Beberapa waktu lalu, Calon Presiden nomor urut 01 Joko Widodo mengajak para pendukungnya memakai pakaian putih saat mencoblos di TPS. Pernyataan capres petahana tersebut menyebut kemeja putih lebih merakyat dibandingkan jas hitam yang lebih mahal.
Ajakan berbaju putih Jokowi itu bukanlah tanpa konteks. Pernyataan itu tak lain sebagai bentuk sindiran kepada capres-cawapres saingannya, yakni Prabowo-Sandiaga.
Banyak tafsir dari para pengamat politik atas seruan memutihkan TPS tersebut. Namun yang pasti, dengan memakai pakaian putih, Jokowi (dan KH. Maruf Amin) sebenarnya berusaha mengajak para pendukungnya untuk berlaku sederhana.
Putih itu adalah simbol kesederhanaan, sebuah trademark kepemimpinan yang dianut oleh Jokowi hingga saat ini.
Selain itu, baju putih merupakan simbol dari ajakan hijrah pada masyarakat kepada era yang baru, yaitu Indonesia Maju.

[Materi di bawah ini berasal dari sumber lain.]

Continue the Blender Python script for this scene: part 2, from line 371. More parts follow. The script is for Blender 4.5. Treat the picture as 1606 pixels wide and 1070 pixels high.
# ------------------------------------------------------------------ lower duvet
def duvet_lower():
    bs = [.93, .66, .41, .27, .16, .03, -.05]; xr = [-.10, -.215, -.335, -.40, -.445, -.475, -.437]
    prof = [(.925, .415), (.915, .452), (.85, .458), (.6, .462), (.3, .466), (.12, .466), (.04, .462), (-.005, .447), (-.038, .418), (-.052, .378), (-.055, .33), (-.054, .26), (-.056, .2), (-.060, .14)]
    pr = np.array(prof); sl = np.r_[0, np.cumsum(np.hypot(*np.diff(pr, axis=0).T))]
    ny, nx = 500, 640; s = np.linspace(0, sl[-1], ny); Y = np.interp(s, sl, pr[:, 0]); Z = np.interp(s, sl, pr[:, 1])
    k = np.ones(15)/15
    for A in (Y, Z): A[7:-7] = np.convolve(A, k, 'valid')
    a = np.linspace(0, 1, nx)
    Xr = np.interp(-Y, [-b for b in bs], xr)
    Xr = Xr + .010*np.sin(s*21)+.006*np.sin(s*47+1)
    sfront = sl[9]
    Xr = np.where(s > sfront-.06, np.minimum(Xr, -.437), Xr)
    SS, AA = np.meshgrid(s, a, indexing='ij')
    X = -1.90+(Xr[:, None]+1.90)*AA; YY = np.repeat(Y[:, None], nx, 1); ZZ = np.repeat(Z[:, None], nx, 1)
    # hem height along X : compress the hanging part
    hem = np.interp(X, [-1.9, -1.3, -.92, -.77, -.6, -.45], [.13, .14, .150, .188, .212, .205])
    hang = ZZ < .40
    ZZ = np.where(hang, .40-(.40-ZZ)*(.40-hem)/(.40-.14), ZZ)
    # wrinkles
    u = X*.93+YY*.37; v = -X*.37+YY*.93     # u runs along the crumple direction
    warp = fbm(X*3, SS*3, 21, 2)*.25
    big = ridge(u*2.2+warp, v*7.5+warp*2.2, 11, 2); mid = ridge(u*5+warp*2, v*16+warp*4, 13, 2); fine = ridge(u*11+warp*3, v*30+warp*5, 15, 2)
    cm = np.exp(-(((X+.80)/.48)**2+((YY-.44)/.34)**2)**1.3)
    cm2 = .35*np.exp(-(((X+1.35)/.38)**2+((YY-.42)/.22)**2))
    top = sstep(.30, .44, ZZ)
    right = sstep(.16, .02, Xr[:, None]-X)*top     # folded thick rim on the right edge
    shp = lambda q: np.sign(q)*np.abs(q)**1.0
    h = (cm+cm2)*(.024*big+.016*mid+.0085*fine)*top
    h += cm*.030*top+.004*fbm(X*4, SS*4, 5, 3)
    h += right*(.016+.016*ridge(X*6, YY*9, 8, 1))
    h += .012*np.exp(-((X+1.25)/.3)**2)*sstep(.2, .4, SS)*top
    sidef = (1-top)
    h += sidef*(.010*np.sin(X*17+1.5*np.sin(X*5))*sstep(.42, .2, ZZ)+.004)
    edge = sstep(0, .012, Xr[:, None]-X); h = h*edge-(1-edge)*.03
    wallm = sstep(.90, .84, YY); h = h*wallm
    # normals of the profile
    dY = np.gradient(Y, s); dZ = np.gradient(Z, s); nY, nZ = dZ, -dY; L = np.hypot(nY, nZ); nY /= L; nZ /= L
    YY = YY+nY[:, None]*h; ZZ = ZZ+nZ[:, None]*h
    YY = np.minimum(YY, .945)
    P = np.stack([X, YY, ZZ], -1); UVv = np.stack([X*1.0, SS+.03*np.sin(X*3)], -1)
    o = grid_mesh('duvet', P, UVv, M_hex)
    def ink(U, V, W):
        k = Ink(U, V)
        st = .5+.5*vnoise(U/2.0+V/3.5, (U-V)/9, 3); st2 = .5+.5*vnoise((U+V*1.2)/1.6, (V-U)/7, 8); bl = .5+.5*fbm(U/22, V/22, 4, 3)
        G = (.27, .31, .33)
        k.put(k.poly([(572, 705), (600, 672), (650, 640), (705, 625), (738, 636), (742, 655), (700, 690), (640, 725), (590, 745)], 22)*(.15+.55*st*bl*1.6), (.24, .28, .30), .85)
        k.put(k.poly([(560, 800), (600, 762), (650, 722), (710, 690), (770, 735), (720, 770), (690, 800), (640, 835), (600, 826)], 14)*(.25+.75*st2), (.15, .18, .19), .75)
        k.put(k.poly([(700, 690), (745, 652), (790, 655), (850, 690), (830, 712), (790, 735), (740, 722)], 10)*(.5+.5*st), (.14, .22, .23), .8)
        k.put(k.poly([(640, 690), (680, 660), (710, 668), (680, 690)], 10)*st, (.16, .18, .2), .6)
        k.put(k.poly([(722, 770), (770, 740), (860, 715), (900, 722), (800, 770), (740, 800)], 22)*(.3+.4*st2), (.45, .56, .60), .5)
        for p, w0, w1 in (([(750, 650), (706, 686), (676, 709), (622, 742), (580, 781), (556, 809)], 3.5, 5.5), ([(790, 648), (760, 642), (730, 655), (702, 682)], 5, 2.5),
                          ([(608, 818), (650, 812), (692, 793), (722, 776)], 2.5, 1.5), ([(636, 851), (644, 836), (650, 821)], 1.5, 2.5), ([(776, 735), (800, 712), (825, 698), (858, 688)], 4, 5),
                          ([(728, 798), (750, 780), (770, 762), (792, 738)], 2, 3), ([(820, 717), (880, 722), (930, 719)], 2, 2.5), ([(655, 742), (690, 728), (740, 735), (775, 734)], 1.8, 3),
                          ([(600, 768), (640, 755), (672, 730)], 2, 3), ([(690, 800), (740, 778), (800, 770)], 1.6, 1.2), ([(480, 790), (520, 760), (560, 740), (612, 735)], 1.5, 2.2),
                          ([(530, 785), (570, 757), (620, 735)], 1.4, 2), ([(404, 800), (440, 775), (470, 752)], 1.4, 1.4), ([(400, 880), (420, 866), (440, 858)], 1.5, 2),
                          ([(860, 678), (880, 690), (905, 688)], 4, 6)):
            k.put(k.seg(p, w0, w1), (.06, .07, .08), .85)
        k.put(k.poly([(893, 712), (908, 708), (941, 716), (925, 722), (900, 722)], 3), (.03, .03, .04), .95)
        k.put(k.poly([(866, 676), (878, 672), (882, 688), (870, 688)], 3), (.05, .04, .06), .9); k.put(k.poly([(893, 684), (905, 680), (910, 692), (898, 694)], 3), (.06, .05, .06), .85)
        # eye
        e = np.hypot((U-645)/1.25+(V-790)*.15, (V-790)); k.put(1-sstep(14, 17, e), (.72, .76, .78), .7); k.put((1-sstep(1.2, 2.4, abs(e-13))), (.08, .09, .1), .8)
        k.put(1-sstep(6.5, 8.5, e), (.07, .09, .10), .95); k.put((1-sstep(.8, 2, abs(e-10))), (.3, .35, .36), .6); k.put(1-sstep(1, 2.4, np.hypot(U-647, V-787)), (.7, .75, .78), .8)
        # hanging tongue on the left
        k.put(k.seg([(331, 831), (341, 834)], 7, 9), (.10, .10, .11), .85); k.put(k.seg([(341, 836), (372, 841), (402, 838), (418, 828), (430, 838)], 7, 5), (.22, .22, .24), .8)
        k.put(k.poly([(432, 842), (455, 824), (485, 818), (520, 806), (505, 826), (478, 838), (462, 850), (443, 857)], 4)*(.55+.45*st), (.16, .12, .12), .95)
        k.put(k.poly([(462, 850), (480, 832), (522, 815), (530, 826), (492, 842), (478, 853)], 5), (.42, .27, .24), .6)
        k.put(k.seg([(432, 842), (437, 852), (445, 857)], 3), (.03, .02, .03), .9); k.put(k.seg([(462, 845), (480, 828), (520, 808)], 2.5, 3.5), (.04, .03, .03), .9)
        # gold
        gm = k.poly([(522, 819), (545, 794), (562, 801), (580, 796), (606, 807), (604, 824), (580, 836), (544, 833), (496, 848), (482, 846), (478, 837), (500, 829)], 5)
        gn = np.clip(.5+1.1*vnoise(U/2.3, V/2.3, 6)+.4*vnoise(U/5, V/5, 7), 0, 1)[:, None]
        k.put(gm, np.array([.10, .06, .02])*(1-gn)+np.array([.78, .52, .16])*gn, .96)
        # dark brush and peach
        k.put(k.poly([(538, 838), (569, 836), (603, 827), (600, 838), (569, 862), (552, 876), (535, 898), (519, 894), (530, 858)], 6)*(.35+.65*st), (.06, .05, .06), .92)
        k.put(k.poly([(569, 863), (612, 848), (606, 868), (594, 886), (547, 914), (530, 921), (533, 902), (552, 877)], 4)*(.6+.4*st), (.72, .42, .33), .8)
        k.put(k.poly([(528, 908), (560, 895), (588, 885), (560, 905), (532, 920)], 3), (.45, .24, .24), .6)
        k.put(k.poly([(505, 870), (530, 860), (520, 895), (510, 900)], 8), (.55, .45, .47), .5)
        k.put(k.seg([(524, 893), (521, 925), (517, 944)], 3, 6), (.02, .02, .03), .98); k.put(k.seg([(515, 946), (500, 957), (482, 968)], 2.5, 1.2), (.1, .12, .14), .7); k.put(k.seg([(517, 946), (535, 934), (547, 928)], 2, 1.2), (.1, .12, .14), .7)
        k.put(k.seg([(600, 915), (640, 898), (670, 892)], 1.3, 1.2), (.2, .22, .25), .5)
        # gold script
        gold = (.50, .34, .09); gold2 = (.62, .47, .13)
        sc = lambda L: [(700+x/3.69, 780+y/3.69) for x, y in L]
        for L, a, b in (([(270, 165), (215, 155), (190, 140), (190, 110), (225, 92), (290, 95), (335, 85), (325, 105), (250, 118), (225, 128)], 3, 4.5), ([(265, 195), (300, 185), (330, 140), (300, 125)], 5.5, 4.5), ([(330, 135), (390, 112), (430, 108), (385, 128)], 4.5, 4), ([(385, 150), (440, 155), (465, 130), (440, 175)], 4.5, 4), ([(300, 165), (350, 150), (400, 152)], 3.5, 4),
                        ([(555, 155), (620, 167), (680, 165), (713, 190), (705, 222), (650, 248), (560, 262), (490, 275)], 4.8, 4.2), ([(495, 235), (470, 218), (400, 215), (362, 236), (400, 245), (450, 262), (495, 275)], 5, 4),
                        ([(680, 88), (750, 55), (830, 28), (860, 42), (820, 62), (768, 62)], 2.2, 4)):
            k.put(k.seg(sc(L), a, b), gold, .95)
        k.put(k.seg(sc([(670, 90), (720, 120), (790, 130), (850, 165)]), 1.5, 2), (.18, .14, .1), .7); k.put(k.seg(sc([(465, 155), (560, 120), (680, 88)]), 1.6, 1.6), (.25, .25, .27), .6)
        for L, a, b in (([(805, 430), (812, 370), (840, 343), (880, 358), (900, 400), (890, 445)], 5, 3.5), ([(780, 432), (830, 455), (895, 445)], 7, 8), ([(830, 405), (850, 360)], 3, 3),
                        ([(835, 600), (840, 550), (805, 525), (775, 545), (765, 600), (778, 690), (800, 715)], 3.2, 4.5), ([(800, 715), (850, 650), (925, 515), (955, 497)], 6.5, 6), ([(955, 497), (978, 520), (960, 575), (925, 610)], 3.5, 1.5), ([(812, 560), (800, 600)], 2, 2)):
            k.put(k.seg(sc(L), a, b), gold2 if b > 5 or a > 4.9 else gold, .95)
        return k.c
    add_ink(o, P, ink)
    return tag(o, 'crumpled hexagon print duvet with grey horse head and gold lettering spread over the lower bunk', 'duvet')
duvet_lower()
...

Simbolik ini berarti pula menuju kesempurnaan yang kerap dilambangkan dengan warna putih.
Tak hanya itu, putih juga merupakan simbol kebersihan nurani. Desain foto berseragam putih sebagaimana terdapat dalam gambar Jokowi-KH Ma'ruf Amin di kertas suara, secara kontras berhadapan dengan jas hitam Prabowo-Sandi.
Putih di sini adalah cermin kebersihan nurani yang menyebabkan alam pikir berkreasi dan berdaya cipta dengan segala sesuatu hal yang baik. Berkebalikan dengan hitam yang berisi hal negatif dan kegelapan.
Tagline "Putih adalah Kita" adalah jawaban Jokowi yang berupa kekuatan moral untuk melawan politik hitam.
Namun, pastinya warna putih tidak menyimbolkan satu agama tertentu. Inilah adalah warna universal dan hampir semua pemuka agama identik dengan warna yang dilambangkan suci ini.
Putih juga lebih menarik dan disukai. Warna ini juga bisa diartikan egaliter dan lebih menampilkan orisinalitas baik untuk Jokowi dan Ma'ruf.